Alexander is merely saying what many others from the East observed in the years following the 1960s — the life of ease was making us Americans soft. He thought our youth looked soft in 1978 — no need to ask what he would make of today’s youth in America or our entertainment centered culture.

What if he was correct? Is our social order dysfunctional at a basic and foundational level? Is the rat race really all that bad for us? Is a nanny state, the welfare state, all that threatening to our social preservation?

A blogger ask us to:
Consider this quote by Eighteenth Century writer and lawyer, Alexander Tytler:

A democracy is always temporary in nature; it simply cannot exist as a permanent form of government. A democracy will continue to exist up until the time that voters discover that they can vote themselves generous gifts from the public treasury. From that moment on, the majority always votes for the candidates who promise the most benefits from the public treasury, with the result that every democracy will finally collapse due to loose fiscal policy, which is always followed by a dictatorship.

Does this sound much like our recent election cycles? Voting our pocketbooks too often means voting to borrow money to serve selfish interest of the day. This is moral weakness, as we put ourselves and our progeny in debt to service perceived needs of the hour. Democracy allows this too easily. Constitutional governance guards against it.
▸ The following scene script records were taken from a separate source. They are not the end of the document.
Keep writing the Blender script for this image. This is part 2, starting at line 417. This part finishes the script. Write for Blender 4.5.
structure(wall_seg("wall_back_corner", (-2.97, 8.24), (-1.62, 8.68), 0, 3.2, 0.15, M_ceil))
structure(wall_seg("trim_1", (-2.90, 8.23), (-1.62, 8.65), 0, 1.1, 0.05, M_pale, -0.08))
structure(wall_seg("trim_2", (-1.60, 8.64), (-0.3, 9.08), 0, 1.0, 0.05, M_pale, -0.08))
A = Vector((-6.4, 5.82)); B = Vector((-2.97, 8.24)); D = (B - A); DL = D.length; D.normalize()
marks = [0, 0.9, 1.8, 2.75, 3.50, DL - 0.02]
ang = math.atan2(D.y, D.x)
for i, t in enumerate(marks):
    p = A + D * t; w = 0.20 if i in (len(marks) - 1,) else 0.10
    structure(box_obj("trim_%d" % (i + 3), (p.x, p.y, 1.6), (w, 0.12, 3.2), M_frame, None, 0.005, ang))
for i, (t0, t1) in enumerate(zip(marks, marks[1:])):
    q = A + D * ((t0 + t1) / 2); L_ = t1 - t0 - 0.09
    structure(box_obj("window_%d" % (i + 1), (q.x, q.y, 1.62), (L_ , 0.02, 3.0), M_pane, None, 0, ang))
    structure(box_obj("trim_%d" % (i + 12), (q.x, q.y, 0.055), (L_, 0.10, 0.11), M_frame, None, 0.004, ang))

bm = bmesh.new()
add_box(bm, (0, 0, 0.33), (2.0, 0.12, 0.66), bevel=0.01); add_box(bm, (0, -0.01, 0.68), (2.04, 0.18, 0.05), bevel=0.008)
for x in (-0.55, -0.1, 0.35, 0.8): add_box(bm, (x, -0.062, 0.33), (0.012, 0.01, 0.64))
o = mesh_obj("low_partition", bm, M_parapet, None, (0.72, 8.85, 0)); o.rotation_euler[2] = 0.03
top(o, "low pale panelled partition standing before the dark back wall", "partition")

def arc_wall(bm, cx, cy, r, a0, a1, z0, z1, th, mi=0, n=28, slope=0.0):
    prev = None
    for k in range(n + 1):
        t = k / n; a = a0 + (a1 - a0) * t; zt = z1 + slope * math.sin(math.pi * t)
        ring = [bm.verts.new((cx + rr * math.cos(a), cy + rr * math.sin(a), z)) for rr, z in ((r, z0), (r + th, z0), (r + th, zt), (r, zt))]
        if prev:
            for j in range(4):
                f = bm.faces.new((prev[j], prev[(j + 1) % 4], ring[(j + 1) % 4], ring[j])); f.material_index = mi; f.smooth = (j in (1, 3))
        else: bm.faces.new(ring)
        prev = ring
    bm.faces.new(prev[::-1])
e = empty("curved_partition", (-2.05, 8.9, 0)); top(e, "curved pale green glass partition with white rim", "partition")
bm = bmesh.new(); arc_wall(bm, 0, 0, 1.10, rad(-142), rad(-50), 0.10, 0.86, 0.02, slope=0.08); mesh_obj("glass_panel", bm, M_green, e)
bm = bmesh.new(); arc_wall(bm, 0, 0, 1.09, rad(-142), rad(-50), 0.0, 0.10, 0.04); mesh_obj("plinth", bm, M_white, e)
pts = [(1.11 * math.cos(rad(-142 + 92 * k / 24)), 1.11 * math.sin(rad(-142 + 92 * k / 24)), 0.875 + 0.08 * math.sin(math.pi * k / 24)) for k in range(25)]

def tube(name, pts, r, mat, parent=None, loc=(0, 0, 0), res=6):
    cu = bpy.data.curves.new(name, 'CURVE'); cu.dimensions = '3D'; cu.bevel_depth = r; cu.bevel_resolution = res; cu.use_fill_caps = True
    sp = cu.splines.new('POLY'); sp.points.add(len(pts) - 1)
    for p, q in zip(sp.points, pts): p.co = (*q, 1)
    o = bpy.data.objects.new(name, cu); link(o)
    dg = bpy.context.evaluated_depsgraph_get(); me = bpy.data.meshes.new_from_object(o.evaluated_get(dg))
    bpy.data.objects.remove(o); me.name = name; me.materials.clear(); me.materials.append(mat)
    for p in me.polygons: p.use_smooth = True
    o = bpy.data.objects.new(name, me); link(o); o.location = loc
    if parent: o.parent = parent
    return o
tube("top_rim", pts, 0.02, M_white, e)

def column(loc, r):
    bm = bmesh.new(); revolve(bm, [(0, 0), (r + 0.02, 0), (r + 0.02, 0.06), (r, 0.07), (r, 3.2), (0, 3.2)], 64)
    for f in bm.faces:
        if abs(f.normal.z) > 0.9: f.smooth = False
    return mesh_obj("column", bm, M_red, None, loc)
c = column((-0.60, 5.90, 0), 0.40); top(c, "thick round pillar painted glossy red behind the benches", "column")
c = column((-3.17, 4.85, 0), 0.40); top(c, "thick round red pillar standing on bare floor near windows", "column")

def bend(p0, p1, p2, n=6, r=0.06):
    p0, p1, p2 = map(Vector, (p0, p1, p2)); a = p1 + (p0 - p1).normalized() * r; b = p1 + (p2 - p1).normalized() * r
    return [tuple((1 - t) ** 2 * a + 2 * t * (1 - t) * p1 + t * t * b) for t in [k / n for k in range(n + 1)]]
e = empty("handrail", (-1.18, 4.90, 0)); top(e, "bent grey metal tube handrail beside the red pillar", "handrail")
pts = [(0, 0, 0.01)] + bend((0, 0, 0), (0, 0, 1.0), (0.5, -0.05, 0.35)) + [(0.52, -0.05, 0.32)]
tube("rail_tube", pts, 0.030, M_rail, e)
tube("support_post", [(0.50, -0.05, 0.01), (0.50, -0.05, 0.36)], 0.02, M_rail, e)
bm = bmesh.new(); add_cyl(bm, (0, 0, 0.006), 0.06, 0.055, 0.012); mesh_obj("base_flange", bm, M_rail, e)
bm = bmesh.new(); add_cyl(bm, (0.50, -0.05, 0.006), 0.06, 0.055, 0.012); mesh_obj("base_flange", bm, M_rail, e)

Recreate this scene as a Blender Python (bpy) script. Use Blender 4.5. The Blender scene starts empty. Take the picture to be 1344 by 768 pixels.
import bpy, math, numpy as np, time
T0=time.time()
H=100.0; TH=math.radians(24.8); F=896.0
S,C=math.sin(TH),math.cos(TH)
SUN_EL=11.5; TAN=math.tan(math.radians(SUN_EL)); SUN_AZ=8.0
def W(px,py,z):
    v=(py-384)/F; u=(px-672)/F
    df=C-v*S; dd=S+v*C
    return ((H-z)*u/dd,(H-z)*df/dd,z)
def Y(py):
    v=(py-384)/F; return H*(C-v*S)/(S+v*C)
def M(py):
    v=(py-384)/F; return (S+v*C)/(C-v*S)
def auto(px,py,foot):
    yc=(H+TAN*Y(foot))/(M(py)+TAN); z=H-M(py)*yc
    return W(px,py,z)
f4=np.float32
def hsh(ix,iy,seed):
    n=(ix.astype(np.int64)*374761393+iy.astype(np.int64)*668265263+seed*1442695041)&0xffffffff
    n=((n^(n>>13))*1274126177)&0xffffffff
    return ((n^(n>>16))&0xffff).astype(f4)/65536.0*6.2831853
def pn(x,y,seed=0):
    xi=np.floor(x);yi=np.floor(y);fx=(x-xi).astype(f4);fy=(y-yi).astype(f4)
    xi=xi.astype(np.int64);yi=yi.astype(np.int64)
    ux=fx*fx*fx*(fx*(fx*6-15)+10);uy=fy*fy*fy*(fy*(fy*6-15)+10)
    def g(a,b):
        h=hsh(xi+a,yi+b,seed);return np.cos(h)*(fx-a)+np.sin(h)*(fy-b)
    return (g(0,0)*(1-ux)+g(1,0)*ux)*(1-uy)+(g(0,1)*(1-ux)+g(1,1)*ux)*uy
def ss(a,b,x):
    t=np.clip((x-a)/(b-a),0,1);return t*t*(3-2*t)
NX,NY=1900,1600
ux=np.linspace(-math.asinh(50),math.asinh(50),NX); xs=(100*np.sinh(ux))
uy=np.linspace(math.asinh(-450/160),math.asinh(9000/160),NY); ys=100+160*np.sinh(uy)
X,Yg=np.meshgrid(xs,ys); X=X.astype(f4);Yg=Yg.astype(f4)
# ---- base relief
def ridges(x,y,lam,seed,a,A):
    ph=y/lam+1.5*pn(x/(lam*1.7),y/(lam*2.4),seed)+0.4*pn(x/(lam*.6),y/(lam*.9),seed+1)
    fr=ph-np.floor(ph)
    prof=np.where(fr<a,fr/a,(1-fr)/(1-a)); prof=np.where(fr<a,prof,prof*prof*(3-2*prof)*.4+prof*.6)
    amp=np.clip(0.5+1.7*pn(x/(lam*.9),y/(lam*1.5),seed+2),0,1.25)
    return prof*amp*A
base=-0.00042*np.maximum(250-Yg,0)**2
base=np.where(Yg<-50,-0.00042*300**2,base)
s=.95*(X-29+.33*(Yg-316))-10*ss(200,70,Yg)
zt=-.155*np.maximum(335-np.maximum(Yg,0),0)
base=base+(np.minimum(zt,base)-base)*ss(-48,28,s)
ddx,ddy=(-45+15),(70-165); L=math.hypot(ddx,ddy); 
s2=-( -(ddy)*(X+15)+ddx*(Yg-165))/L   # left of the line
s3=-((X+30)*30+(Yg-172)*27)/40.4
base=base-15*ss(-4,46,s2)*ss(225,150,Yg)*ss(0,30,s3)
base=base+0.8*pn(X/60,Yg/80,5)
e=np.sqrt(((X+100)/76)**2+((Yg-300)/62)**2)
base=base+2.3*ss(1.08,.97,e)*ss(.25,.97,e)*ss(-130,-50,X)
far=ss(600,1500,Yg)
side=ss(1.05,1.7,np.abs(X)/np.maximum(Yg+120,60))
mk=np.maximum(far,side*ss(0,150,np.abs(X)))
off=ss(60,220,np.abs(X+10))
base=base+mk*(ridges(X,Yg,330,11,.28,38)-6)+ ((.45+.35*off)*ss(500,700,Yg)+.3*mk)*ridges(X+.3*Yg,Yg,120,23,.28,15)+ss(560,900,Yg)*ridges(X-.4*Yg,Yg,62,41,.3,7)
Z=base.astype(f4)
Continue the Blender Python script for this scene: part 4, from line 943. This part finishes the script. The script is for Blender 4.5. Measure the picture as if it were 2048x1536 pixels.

Unfortunately many see our constitutional governance as a mere nuisance in this postmodern age of the welfare state.

Tytler wrote of an inevitable cycle in the life of democracies:
1) From Bondage to spiritual faith;
2) From spiritual faith to great courage;
3) From courage to liberty;
4) From liberty to abundance;
5) From abundance to complacency;
6) From complacency to apathy;
7) From apathy to dependence;
And then the cycle is completed as society sinks From dependence back into bondage.

*** end quote

Is the United States of America somewhere on the above cycle?

I think Alexander would have replied in the affirmative in 1978, and even more so in 2008.